Constantinople is designed to increase efficiency and lower transaction fees on the blockchain. It’s a protocol upgrade that seeks to smooth the transition from a Proof-of-Work (PoW) consensus algorithm to Proof-of-Stake (PoS).
According to a GitHub post merging the changes, a group of 14 ethereum developers, present on a video call, agreed to implement the EIP-1234 — an updated version of Ethereum’s improvement upgrade designed to, among other things, reduce the amount of new ether produced to 2 ETH per block w from the current 3 ETH per block.
The summary of the post states:
“This EIP proposes to delay the difficulty bomb for approximately one and a half year and to reduce the block rewards with the Constantinople fork, the second part of the Metropolis fork.”
The developers present at the meeting also agreed that the difficulty bomb should be delayed for a 12-month period. Another hard fork will be released eight months from the Constantinople upgrade, developers agreed.
The Ethereum “Difficulty Bomb” refers to the time-correlated (rather than hashpower-correlated) increase in difficulty of the level of puzzles that a miner has to go through before being rewarded with ether on the blockchain. As these puzzles become more complicated for miners to break down, they will consequently find it hard to earn ether, which will cause a substantial lag in the production of blocks on the blockchain.

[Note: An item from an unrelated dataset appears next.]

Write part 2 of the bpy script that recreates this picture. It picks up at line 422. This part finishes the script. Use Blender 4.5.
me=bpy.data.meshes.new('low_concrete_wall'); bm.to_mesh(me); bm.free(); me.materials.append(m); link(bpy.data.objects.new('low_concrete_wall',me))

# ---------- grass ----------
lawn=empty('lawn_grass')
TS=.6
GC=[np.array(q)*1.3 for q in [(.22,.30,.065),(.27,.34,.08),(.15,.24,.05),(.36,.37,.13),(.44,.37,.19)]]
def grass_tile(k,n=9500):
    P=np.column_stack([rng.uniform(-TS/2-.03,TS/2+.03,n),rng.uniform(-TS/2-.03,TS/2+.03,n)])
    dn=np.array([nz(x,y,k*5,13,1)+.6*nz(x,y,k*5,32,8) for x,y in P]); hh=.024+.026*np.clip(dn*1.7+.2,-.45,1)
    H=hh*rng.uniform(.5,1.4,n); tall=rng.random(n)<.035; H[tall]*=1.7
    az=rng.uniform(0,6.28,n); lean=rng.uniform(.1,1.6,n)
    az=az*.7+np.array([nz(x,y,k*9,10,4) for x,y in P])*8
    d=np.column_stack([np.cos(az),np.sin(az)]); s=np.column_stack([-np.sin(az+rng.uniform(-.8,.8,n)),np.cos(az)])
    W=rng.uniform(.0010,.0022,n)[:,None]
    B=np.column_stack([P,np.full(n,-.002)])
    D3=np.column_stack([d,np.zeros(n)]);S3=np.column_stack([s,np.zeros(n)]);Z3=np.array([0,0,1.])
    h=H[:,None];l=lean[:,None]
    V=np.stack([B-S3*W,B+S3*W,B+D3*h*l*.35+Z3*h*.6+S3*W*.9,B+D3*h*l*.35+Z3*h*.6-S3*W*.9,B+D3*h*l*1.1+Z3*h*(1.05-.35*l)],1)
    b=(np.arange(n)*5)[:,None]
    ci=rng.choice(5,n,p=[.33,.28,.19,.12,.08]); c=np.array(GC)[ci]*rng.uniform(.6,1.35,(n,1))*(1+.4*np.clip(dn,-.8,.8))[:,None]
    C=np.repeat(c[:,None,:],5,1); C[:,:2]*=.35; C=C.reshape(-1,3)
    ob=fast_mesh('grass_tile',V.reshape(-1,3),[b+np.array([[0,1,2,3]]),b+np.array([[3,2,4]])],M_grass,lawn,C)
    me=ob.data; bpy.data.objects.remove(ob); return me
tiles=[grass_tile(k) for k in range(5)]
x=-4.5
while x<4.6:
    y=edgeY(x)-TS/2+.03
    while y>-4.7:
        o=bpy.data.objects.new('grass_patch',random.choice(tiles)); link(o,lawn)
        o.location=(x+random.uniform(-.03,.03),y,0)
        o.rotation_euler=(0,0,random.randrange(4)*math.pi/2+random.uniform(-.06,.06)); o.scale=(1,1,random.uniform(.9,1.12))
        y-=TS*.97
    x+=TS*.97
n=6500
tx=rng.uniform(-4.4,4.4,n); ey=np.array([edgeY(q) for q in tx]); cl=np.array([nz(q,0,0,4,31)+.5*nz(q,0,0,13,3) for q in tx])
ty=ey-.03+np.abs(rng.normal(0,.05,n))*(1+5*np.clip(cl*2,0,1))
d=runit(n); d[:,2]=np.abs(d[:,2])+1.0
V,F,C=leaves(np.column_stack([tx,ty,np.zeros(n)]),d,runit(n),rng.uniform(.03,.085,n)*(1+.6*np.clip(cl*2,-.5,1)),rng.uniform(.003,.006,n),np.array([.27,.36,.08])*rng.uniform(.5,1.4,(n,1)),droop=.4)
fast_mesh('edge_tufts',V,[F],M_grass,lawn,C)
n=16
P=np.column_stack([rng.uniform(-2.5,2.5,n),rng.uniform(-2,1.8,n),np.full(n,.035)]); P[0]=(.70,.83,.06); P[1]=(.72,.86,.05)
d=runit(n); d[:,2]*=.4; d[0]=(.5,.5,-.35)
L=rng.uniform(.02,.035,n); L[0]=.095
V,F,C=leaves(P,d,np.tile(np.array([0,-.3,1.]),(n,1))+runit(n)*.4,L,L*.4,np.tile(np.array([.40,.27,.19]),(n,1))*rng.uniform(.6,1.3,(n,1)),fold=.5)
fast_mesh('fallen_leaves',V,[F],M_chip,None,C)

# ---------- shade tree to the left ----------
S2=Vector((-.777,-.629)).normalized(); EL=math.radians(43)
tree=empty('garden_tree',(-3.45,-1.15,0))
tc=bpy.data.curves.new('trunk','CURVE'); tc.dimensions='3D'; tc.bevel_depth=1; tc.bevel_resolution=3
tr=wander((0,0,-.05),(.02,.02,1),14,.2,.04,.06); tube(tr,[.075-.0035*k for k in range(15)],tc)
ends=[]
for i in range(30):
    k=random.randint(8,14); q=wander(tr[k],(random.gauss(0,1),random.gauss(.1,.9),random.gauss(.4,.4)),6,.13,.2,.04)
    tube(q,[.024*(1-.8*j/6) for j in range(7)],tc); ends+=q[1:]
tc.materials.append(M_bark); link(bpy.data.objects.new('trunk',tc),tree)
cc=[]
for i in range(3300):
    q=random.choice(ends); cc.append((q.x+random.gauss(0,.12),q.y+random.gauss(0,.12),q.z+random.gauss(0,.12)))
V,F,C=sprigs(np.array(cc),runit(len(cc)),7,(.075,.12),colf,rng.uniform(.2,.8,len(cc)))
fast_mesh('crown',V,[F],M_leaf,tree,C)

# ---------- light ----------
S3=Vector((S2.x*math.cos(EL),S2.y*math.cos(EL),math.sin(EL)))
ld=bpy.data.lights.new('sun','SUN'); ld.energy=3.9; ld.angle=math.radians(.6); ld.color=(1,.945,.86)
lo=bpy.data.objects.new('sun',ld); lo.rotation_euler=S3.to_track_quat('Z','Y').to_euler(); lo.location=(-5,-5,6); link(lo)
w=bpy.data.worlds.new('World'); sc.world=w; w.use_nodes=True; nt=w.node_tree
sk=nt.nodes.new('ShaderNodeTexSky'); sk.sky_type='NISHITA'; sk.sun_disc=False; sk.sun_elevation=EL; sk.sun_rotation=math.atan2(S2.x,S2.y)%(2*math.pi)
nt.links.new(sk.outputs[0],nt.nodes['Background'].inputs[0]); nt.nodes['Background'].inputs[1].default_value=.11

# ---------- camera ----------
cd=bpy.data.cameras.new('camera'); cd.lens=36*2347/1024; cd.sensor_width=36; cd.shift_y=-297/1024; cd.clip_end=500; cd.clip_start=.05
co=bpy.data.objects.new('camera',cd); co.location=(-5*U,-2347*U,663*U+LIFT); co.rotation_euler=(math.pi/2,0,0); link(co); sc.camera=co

The move for the reduction of new cryptocurrency introduced on Ethereum to 2 ETH per block is a conservative choice that resulted from the difference in opinion concerning issuance change.
Speaking at the meeting, Danny Ryan, a Casper developer for the Ethereum Foundation, said the “issuance discussion” should be seen as an “incremental compromise” which will ensure things move smoothly until the community transitions to the proof-of-stake consensus.
“Everything I view in the issuance discussion is an incremental compromise to encourage the community and move things sanely until we move to proof-of-stake, which will bring issuance down to the range of 0.5 or 1 percent per year, and at that point, I think the community will certainly be happy. These are incremental compromises until we get to that goal,” Ryan said in the meeting, according to CoinDesk‘s summary of the call.
The developers, however, couldn’t reach an agreement on the algorithm change that would restrict the use of ASIC hardware for mining ether, but a large majority believes it should be the focus of research.